HL Deb 05 December 1989 vol 513 cc741-3

3.3 p.m.

Lord St. John of Fawsley asked Her Majesty's Government:

Whether they will take steps to set up a foundation to help finance the repair of cathedrals.

The Parliamentary Under-Secretary of State, Department of the Environment (Lord Hesketh)

My Lords, government money for the maintenance of historic buildings is channelled through English Heritage. In line with a view taken by the Church of England that parish churches should take priority over cathedrals, English Heritage does not currently give repair grants to cathedrals. It would be for the Church, with English Heritage, to put a case to the Government if they considered that this policy should be changed.

Lord St. John of Fawsley

My Lords, I thank my noble friend for that aristophrenic reply. Will the Government consider setting up a fund on the lines of the National Heritage Fund which, within its resources, would make matching grants for money raised by appeals in the private sector? Would not the permanent safeguarding of our cathedrals —the most precious jewels in our heritage crown —not only be worth while in itself but also constitute a fitting commemoration of the coming millenium?

Lord Hesketh

My Lords, the Government remain willing to consider any justification for a reordering of priorities within the public resources available. I am well aware of my noble friend's views on the matter, particularly that local churches are better supported by local communities than are cathedrals, which he believes are in isolation. I shall draw to the attention of my right honourable friend the Secretary of State the proposals which he made in his supplementary question.

Baroness Ewart-Biggs

My Lords, does the Minister agree that cathedrals are a national treasure and that they have depended too much upon the generosity of the public who visit them? Will the Minister say whether the Government will give full consideration to the report of the Select Committee on the Environment which in 1987 recommended that the major importance of cathedral buildings justifies eligibility for grant from public funds? In view of the present situation will that report now be considered more seriously?

Lord Hesketh

My Lords, we have always responded to the desires of the Church of England, which believed that priorities were better served by the grant aid from English Heritage going to parish churches rather than to cathedrals. That belief was held on the ground that cathedrals were better able to raise money on their own. An example is the recent successful appeal for Ely Cathedral where £4 million was raised within 12 months.

Lord Boyd-Carpenter

My Lords, will my noble friend and the Government bear in mind the sordid but practical fact that cathedrals are a major attraction of our tourist industry?

Lord Hesketh

My Lords, I am always grateful for an intervention from my noble friend. He is right to point out that the cathedrals of England are among the jewels in the crown of our country.

Viscount Mountgarret

My Lords, is the Minister aware that if the proposal put forward by my noble friend in his Question were to be accepted there are many local small churches of even greater antiquity and importance to the national interest and they should not be overlooked by the Government in their consideration?

Lord Hesketh

My Lords, I understand that at no point did my noble friend Lord St. John imply that there should be a reduction in the grant already given by English Heritage to the parish churches.

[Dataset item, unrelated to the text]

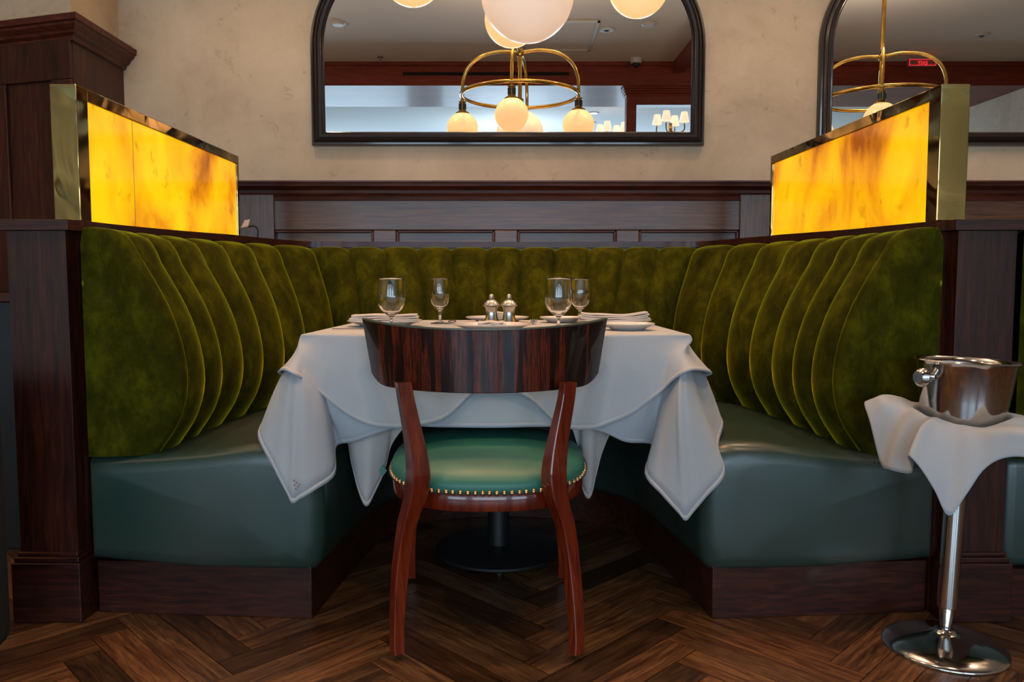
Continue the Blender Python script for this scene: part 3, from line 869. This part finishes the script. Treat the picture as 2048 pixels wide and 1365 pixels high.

The Lord Bishop of St. Albans

My Lords, at a time when a mere handful of cathedrals are attempting to raise £47 million for their repair bills, will the noble Lord agree that the Care of Cathedrals Measure —which was recently discussed by the General Synod and will shortly come before the Ecclesiastical Committee setting up a cathedral fabric commission to include representatives of English Heritage—represents a better position in which the Government can grant aid to the cathedrals which are in need? Will he also ensure that if money is made available it will be against the background that primarily cathedrals are not museums or tourist attractions but places for the worship of Almighty God?

Lord Hesketh

My Lords, I entirely endorse the last remark made by the right reverend Prelate. I also confirm the important Measure that he drew to your Lordships' attention; namely, the recent developments with regard to the future approach to the preservation of our cathedrals with the involvement of English Heritage. The department and I are grateful for the progress that has been made.

Lord St. John of Fawsley

My Lords, is my noble friend aware that I am greatly indebted to him for his constructive and open-minded reply, which promises well for the future?

Lord Tryon

My Lords, is the Minister aware that I am chairman of the appeal for Salisbury Cathedral, which has already raised £4 million of the £6 million target that we set? Will he accept from me that the most difficult question which I have had to ask as regards this appeal is: why do not the Government help with this? Will he accept that Continental governments almost invariably help? Will he also accept that there is no doubt whatever that some sort of "match-you" scheme such as that suggested by the noble Lord, Lord St. John of Fawsley, would have made the job infinitely easier and certainly would have preserved the cathedral for the next several hundred years?

Lord Hesketh

My Lords, of course I am aware of the involvement of the noble Lord, Lord Tryon, with the Salisbury Cathedral appeal. However, I must refer him back to my earlier Answer. We have responded to date to the requirements which the Church of England has placed before the department.

Baroness Seear

My Lords, can we not enjoy the advantages as well as the disadvantags of that position and get some money from the state?

Lord Hesketh

My Lords, I do not believe that I can go any further in answer to the noble Baroness. The department is responding to the request of the Church of England.